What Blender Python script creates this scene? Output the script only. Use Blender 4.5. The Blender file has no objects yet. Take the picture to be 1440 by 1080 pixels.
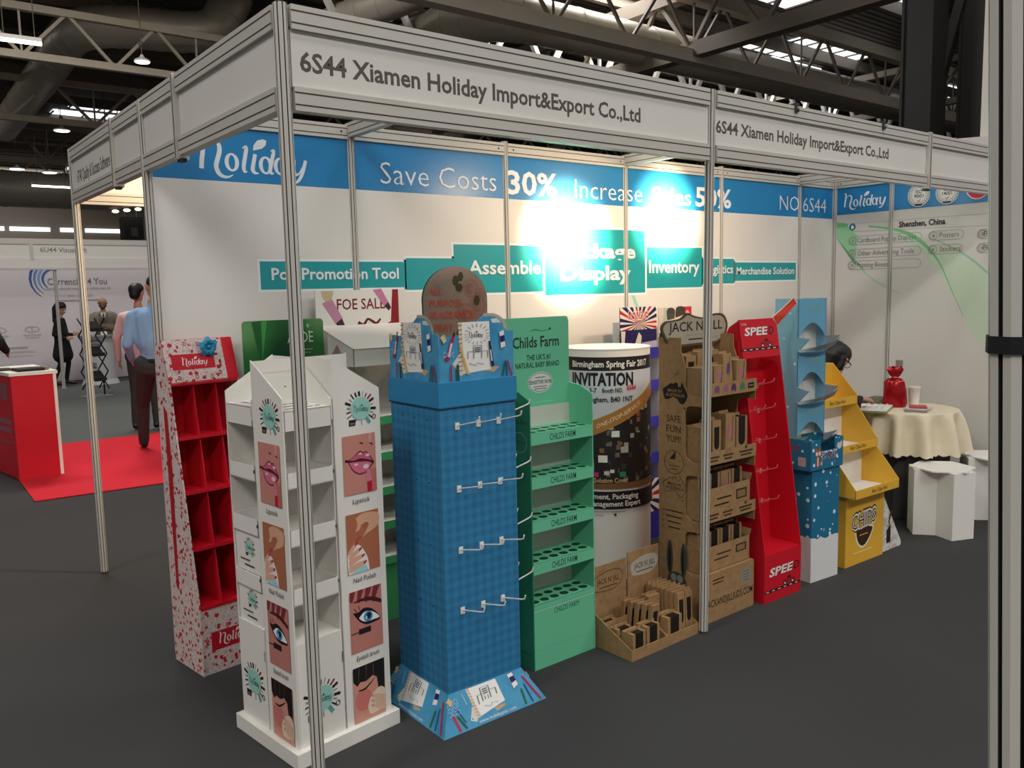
import bpy, bmesh, math, random
from mathutils import Vector, Matrix

# ------------------------------------------------------------------ camera
C = bpy.context.scene.collection
SC = bpy.context.scene
rnd = random.Random(7)
PI = math.pi
YAW, PITCH, ROLL, FPX = 0.664444418, -0.112360591, -0.0222417679, 1175.29982
CAM = Vector((-1.06487182, -2.42708265, 1.64912335))
_cy, _sy = math.cos(YAW), math.sin(YAW)
_fw = Vector((_sy*math.cos(PITCH), _cy*math.cos(PITCH), math.sin(PITCH)))
_r = Vector((_cy, -_sy, 0)); _u = _r.cross(_fw)
_r2 = _r*math.cos(ROLL) + _u*math.sin(ROLL)
_u2 = -_r*math.sin(ROLL) + _u*math.cos(ROLL)
cam_data = bpy.data.cameras.new('camera')
cam = bpy.data.objects.new('camera', cam_data); C.objects.link(cam)
cam.matrix_world = Matrix(((_r2.x, _u2.x, -_fw.x, CAM.x), (_r2.y, _u2.y, -_fw.y, CAM.y), (_r2.z, _u2.z, -_fw.z, CAM.z), (0, 0, 0, 1)))
cam_data.sensor_fit = 'HORIZONTAL'; cam_data.sensor_width = 36.0
cam_data.lens = 36.0*FPX/1440.0
cam_data.clip_start = 0.05; cam_data.clip_end = 300
SC.camera = cam

# ------------------------------------------------------------------ world, lights, exposure
vs = SC.view_settings
vs.view_transform = 'Standard'; vs.look = 'None'; vs.gamma = 1.0; vs.use_curve_mapping = False
vs.exposure = 0.0
W = bpy.data.worlds.new('hall_air'); SC.world = W; W.use_nodes = True
_bg = W.node_tree.nodes['Background']
_bg.inputs[0].default_value = (1.0, 0.96, 0.90, 1); _bg.inputs[1].default_value = 0.34

def area(name, loc, sx, sy, power, color=(1, .97, .93), rot=(0, 0, 0)):
    l = bpy.data.lights.new(name, 'AREA'); l.shape = 'RECTANGLE'; l.size = sx; l.size_y = sy
    l.energy = power; l.color = color
    o = bpy.data.objects.new(name, l); o.location = loc; o.rotation_euler = rot; C.objects.link(o)
    return o
LK = .25
# rooflight daylight, mostly off the glazed strips; some lamps added to brighten far hall
for _x, _y, _p in ((-6, -9, 2600), (2, -9, 1900), (-7, -1, 2000), (3, -3, 900), (12, -8, 1900), (1, 10.5, 3900), (11, 3, 800),
                   (2, 14, 500), (14, 13, 1500), (24, 16, 1500), (-3.5, 34, 3000), (22, 34, 1500), (7, 52, 5000)):
    area('rooflight_fill', (_x, _y, 9.30), 5.0, 1.6, _p*LK)
def spot(name, loc, target, power, color, size, blend, rad=.03):
    l = bpy.data.lights.new(name, 'SPOT'); l.energy = power; l.color = color
    l.spot_size = math.radians(size); l.spot_blend = blend; l.shadow_soft_size = rad
    o = bpy.data.objects.new(name, l); o.location = loc; C.objects.link(o)
    d = (Vector(target)-Vector(loc)).normalized()
    o.rotation_euler = d.to_track_quat('-Z', 'Y').to_euler()
    return o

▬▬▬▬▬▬

- **Your goal**:
Return all of the data exactly as written, and drop the pictures.

- **Reply**:
What Blender Python script creates this scene? Output the script only. Use Blender 4.5. The Blender file has no objects yet. Take the picture to be 1440 by 1080 pixels.
import bpy, bmesh, math, random
from mathutils import Vector, Matrix

# ------------------------------------------------------------------ camera
C = bpy.context.scene.collection
SC = bpy.context.scene
rnd = random.Random(7)
PI = math.pi
YAW, PITCH, ROLL, FPX = 0.664444418, -0.112360591, -0.0222417679, 1175.29982
CAM = Vector((-1.06487182, -2.42708265, 1.64912335))
_cy, _sy = math.cos(YAW), math.sin(YAW)
_fw = Vector((_sy*math.cos(PITCH), _cy*math.cos(PITCH), math.sin(PITCH)))
_r = Vector((_cy, -_sy, 0)); _u = _r.cross(_fw)
_r2 = _r*math.cos(ROLL) + _u*math.sin(ROLL)
_u2 = -_r*math.sin(ROLL) + _u*math.cos(ROLL)
cam_data = bpy.data.cameras.new('camera')
cam = bpy.data.objects.new('camera', cam_data); C.objects.link(cam)
cam.matrix_world = Matrix(((_r2.x, _u2.x, -_fw.x, CAM.x), (_r2.y, _u2.y, -_fw.y, CAM.y), (_r2.z, _u2.z, -_fw.z, CAM.z), (0, 0, 0, 1)))
cam_data.sensor_fit = 'HORIZONTAL'; cam_data.sensor_width = 36.0
cam_data.lens = 36.0*FPX/1440.0
cam_data.clip_start = 0.05; cam_data.clip_end = 300
SC.camera = cam

# ------------------------------------------------------------------ world, lights, exposure
vs = SC.view_settings
vs.view_transform = 'Standard'; vs.look = 'None'; vs.gamma = 1.0; vs.use_curve_mapping = False
vs.exposure = 0.0
W = bpy.data.worlds.new('hall_air'); SC.world = W; W.use_nodes = True
_bg = W.node_tree.nodes['Background']
_bg.inputs[0].default_value = (1.0, 0.96, 0.90, 1); _bg.inputs[1].default_value = 0.34

def area(name, loc, sx, sy, power, color=(1, .97, .93), rot=(0, 0, 0)):
    l = bpy.data.lights.new(name, 'AREA'); l.shape = 'RECTANGLE'; l.size = sx; l.size_y = sy
    l.energy = power; l.color = color
    o = bpy.data.objects.new(name, l); o.location = loc; o.rotation_euler = rot; C.objects.link(o)
    return o
LK = .25
# rooflight daylight, mostly off the glazed strips; some lamps added to brighten far hall
for _x, _y, _p in ((-6, -9, 2600), (2, -9, 1900), (-7, -1, 2000), (3, -3, 900), (12, -8, 1900), (1, 10.5, 3900), (11, 3, 800),
                   (2, 14, 500), (14, 13, 1500), (24, 16, 1500), (-3.5, 34, 3000), (22, 34, 1500), (7, 52, 5000)):
    area('rooflight_fill', (_x, _y, 9.30), 5.0, 1.6, _p*LK)
def spot(name, loc, target, power, color, size, blend, rad=.03):
    l = bpy.data.lights.new(name, 'SPOT'); l.energy = power; l.color = color
    l.spot_size = math.radians(size); l.spot_blend = blend; l.shadow_soft_size = rad
    o = bpy.data.objects.new(name, l); o.location = loc; C.objects.link(o)
    d = (Vector(target)-Vector(loc)).normalized()
    o.rotation_euler = d.to_track_quat('-Z', 'Y').to_euler()
    return o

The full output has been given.